**EXERCISE OBJECTIVE**
Present the following data again exactly as it is shown.

**MATERIAL PROVIDED**
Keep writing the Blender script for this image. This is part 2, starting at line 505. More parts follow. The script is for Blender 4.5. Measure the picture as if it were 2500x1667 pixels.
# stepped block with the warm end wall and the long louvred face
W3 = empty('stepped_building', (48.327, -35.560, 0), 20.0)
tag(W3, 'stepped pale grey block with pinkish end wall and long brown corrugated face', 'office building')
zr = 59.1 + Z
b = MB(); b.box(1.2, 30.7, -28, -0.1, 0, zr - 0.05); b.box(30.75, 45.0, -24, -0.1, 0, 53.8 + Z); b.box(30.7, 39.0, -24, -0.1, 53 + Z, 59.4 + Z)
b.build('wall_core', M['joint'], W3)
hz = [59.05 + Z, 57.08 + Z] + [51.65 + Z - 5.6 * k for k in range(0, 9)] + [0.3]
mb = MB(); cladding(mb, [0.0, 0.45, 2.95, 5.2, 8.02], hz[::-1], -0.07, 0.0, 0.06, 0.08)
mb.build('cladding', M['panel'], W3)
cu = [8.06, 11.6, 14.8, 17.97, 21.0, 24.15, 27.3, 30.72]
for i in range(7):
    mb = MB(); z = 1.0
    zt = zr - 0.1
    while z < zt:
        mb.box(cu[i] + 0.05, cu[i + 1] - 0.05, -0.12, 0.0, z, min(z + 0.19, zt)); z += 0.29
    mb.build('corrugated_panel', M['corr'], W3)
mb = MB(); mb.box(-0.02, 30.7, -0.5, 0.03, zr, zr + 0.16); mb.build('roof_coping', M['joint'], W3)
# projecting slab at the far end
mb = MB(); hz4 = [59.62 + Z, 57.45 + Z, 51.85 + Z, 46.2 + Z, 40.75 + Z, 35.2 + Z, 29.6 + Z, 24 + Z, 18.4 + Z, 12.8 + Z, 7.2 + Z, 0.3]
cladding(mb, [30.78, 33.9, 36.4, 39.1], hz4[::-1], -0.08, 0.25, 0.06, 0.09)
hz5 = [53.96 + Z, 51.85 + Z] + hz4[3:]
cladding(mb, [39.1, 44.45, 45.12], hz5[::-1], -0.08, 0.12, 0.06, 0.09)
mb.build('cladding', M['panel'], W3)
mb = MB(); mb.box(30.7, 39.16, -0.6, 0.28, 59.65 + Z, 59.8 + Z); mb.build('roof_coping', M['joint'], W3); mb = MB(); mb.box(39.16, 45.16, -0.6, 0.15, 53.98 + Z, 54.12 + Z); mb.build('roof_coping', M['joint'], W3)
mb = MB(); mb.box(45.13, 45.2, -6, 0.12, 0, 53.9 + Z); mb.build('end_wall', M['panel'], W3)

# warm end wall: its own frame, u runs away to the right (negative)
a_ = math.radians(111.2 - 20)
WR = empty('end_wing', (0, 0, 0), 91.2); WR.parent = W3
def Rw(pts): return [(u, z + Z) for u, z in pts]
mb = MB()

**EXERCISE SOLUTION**
Keep writing the Blender script for this image. This is part 2, starting at line 505. More parts follow. The script is for Blender 4.5. Measure the picture as if it were 2500x1667 pixels.
# stepped block with the warm end wall and the long louvred face
W3 = empty('stepped_building', (48.327, -35.560, 0), 20.0)
tag(W3, 'stepped pale grey block with pinkish end wall and long brown corrugated face', 'office building')
zr = 59.1 + Z
b = MB(); b.box(1.2, 30.7, -28, -0.1, 0, zr - 0.05); b.box(30.75, 45.0, -24, -0.1, 0, 53.8 + Z); b.box(30.7, 39.0, -24, -0.1, 53 + Z, 59.4 + Z)
b.build('wall_core', M['joint'], W3)
hz = [59.05 + Z, 57.08 + Z] + [51.65 + Z - 5.6 * k for k in range(0, 9)] + [0.3]
mb = MB(); cladding(mb, [0.0, 0.45, 2.95, 5.2, 8.02], hz[::-1], -0.07, 0.0, 0.06, 0.08)
mb.build('cladding', M['panel'], W3)
cu = [8.06, 11.6, 14.8, 17.97, 21.0, 24.15, 27.3, 30.72]
for i in range(7):
    mb = MB(); z = 1.0
    zt = zr - 0.1
    while z < zt:
        mb.box(cu[i] + 0.05, cu[i + 1] - 0.05, -0.12, 0.0, z, min(z + 0.19, zt)); z += 0.29
    mb.build('corrugated_panel', M['corr'], W3)
mb = MB(); mb.box(-0.02, 30.7, -0.5, 0.03, zr, zr + 0.16); mb.build('roof_coping', M['joint'], W3)
# projecting slab at the far end
mb = MB(); hz4 = [59.62 + Z, 57.45 + Z, 51.85 + Z, 46.2 + Z, 40.75 + Z, 35.2 + Z, 29.6 + Z, 24 + Z, 18.4 + Z, 12.8 + Z, 7.2 + Z, 0.3]
cladding(mb, [30.78, 33.9, 36.4, 39.1], hz4[::-1], -0.08, 0.25, 0.06, 0.09)
hz5 = [53.96 + Z, 51.85 + Z] + hz4[3:]
cladding(mb, [39.1, 44.45, 45.12], hz5[::-1], -0.08, 0.12, 0.06, 0.09)
mb.build('cladding', M['panel'], W3)
mb = MB(); mb.box(30.7, 39.16, -0.6, 0.28, 59.65 + Z, 59.8 + Z); mb.build('roof_coping', M['joint'], W3); mb = MB(); mb.box(39.16, 45.16, -0.6, 0.15, 53.98 + Z, 54.12 + Z); mb.build('roof_coping', M['joint'], W3)
mb = MB(); mb.box(45.13, 45.2, -6, 0.12, 0, 53.9 + Z); mb.build('end_wall', M['panel'], W3)

# warm end wall: its own frame, u runs away to the right (negative)
a_ = math.radians(111.2 - 20)
WR = empty('end_wing', (0, 0, 0), 91.2); WR.parent = W3
def Rw(pts): return [(u, z + Z) for u, z in pts]
mb = MB()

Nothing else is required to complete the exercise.